Investors often overlook the automotive industry due to its capital-intensive business, but discarding the entire industry will throw away some fantastic long-term opportunities. For example, Ferrari has qualities unlike any other automaker, Tesla is the only automaker profitably making electric vehicles (EVs), and General Motors might end up with the industry leading robotaxi service thanks to its Cruise company.

All that said, if I could buy one auto stock it would be Rivian Automotive (RIVN 12.88%). Here's why.

Be greedy

In wise words from famous investor Warren Buffett, savvy investors are often greedy when others are fearful, and one glance at Rivian's stock performance since its initial public offering (IPO) might tell you it's time to be greedy.

While Rivian is trading roughly 77% lower since its IPO, its prospects have arguably never been better. Let's take a look at some of its recent performance metrics and what investors have to look forward to from here.

What have you done lately?

One issue that sent Rivian's stock lower earlier in 2023 was its production rate. There was a bottleneck in the production line that management has since worked through by introducing its in-house Enduro motor, and that adjustment delivered a spike in production and deliveries.

Graphic showing increase in Rivian's production and deliveries.

Data source: Rivian production. Chart by author.

Not only did Rivian deliver a roughly 50% increase in production versus the first quarter of 2023, and a 60% increase in deliveries, but the accelerated production and reduction in material costs boosted its gross profit per vehicle by nearly $35,000.

Further, after delivering a strong second quarter, management improved its guidance for adjusted earnings before interest, taxes, depreciation, and amortization (EBITDA); bumped its production forecast by 2,000 units to 52,000 (which might prove conservative if its production keeps accelerating); and reduced its capital expenditure guidance.

Because Rivian is still in the very early innings of its story, just as important as what the company has done for investors lately is what it plans to do going forward.

What's next?

When considering EV stocks, there are two critical factors: getting to profitability and having the financial flexibility to survive early losses.

To the first point, with improving gross profit per vehicle, accelerating production, and cost improvements, Rivian's management anticipates becoming gross-profit-positive in 2024 -- one step closer to turning a profit. Its R1S (SUV) outpaced the R1T (truck) for the first time since the start of production. That's more important than many realize as the R1S not only has a sticker price roughly $5,000 higher than the R1T, but it's also more profitable for Rivian.

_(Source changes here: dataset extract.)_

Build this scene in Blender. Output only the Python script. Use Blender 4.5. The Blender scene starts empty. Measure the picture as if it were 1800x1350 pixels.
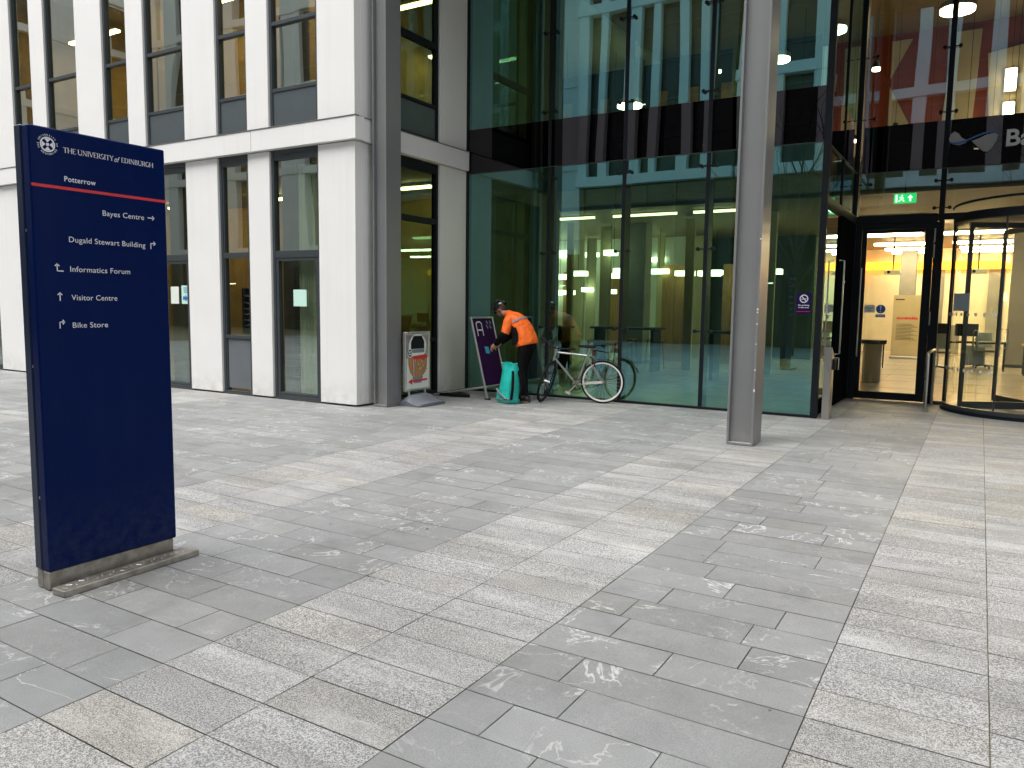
import bpy, math, random
from mathutils import Vector, Matrix, Quaternion
R = math.radians
random.seed(7)
sc = bpy.context.scene
COL = sc.collection

# ------------------------------------------------------------------ camera
cam = bpy.data.cameras.new('camera'); camo = bpy.data.objects.new('camera', cam); COL.objects.link(camo)
cam.sensor_width = 36.0; cam.lens = 27.161; cam.clip_end = 500; cam.clip_start = 0.05
_a, _b, _c = 0.542621539, 0.101618256, 0.0129446572      # yaw left, pitch down, roll (measured from the building's vanishing points)
_yaw = Matrix.Rotation(_a, 3, 'Z')
_r = _yaw @ Vector((1, 0, 0)); _f = _yaw @ Vector((0, math.cos(_b), -math.sin(_b))); _u = _r.cross(_f)
_r2 = math.cos(_c)*_r + math.sin(_c)*_u; _u2 = -math.sin(_c)*_r + math.cos(_c)*_u
camo.matrix_world = Matrix(((_r2.x, _u2.x, -_f.x, 0), (_r2.y, _u2.y, -_f.y, 0), (_r2.z, _u2.z, -_f.z, 1.55), (0, 0, 0, 1)))
sc.camera = camo

# ------------------------------------------------------------------ sky, sun, exposure
SUN_EL, SUN_ROT = 66, 200
w = bpy.data.worlds.new('World'); sc.world = w; w.use_nodes = True
nt = w.node_tree; nt.nodes.clear()
sky = nt.nodes.new('ShaderNodeTexSky'); sky.sky_type = 'NISHITA'; sky.sun_disc = False
sky.sun_elevation = R(SUN_EL); sky.sun_rotation = R(SUN_ROT); sky.air_density = 1.0; sky.dust_density = 4.0; sky.ozone_density = 1.0
hs = nt.nodes.new('ShaderNodeHueSaturation'); hs.inputs['Saturation'].default_value = 0.22   # thin high cloud: nearly neutral
bg = nt.nodes.new('ShaderNodeBackground'); bg.inputs['Strength'].default_value = 0.15
wo = nt.nodes.new('ShaderNodeOutputWorld')
nt.links.new(sky.outputs[0], hs.inputs['Color']); nt.links.new(hs.outputs[0], bg.inputs['Color']); nt.links.new(bg.outputs[0], wo.inputs['Surface'])
sun = bpy.data.lights.new('sun', 'SUN'); sun.energy = 0.9; sun.angle = R(40); sun.color = (1, .97, .93)
suno = bpy.data.objects.new('sun', sun); COL.objects.link(suno)
suno.rotation_euler = (R(90-SUN_EL), 0, R(180-SUN_ROT))
suno.location = (0, 0, 40)
sc.view_settings.view_transform = 'Standard'; sc.view_settings.look = 'None'
sc.view_settings.gamma = 1; sc.view_settings.exposure = 1.2
sc.render.engine = 'CYCLES'
sc.cycles.max_bounces = 8; sc.cycles.transparent_max_bounces = 24; sc.cycles.glossy_bounces = 4
sc.cycles.diffuse_bounces = 4; sc.cycles.caustics_reflective = False; sc.cycles.caustics_refractive = False
sc.cycles.use_denoising = True; sc.cycles.sample_clamp_indirect = 4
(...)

To the second point, Rivian ended the latest quarter with cash and cash equivalents of $10.2 billion, and total liquidity of $11.3 billion. It's true that Rivian is also burning through cash rapidly, and posted a negative free cash flow of $1.6 billion during the second quarter. Despite the cash burn, Rivian still has plenty of cash to fund operations while it improves production and profitability, and likely wouldn't have much of a problem raising more capital if and when needed.

Better yet, Rivian's management believes its next vehicle platform, the R2, will be similar to Tesla's "Model 3 moment" when the latter was able to significantly boost production at a lower price point to expand its addressable market. Currently, the R2 vehicles are slated to hit the market by 2026. They will also have batteries manufactured domestically, which should enable the vehicles to meet the Inflation Reduction Act (IRA) federal EV tax credit criteria -- the current Rivian vehicles aren't eligible for the full credit.

Why Rivian?

There are a number of solid investments in the automotive industry, but Rivian has an intriguing mix of being sold off compared to its IPO price, increasing production and deliveries, a focus on larger and more profitable vehicles, cash to survive early losses, and a new platform arriving in the near term to boost its addressable market and gross profit per vehicle.

Of course, investing in a company this early in its story comes with risk -- but there's a lot to like about Rivian. And for all the reasons above, it's why Rivian is the one auto stock I would buy.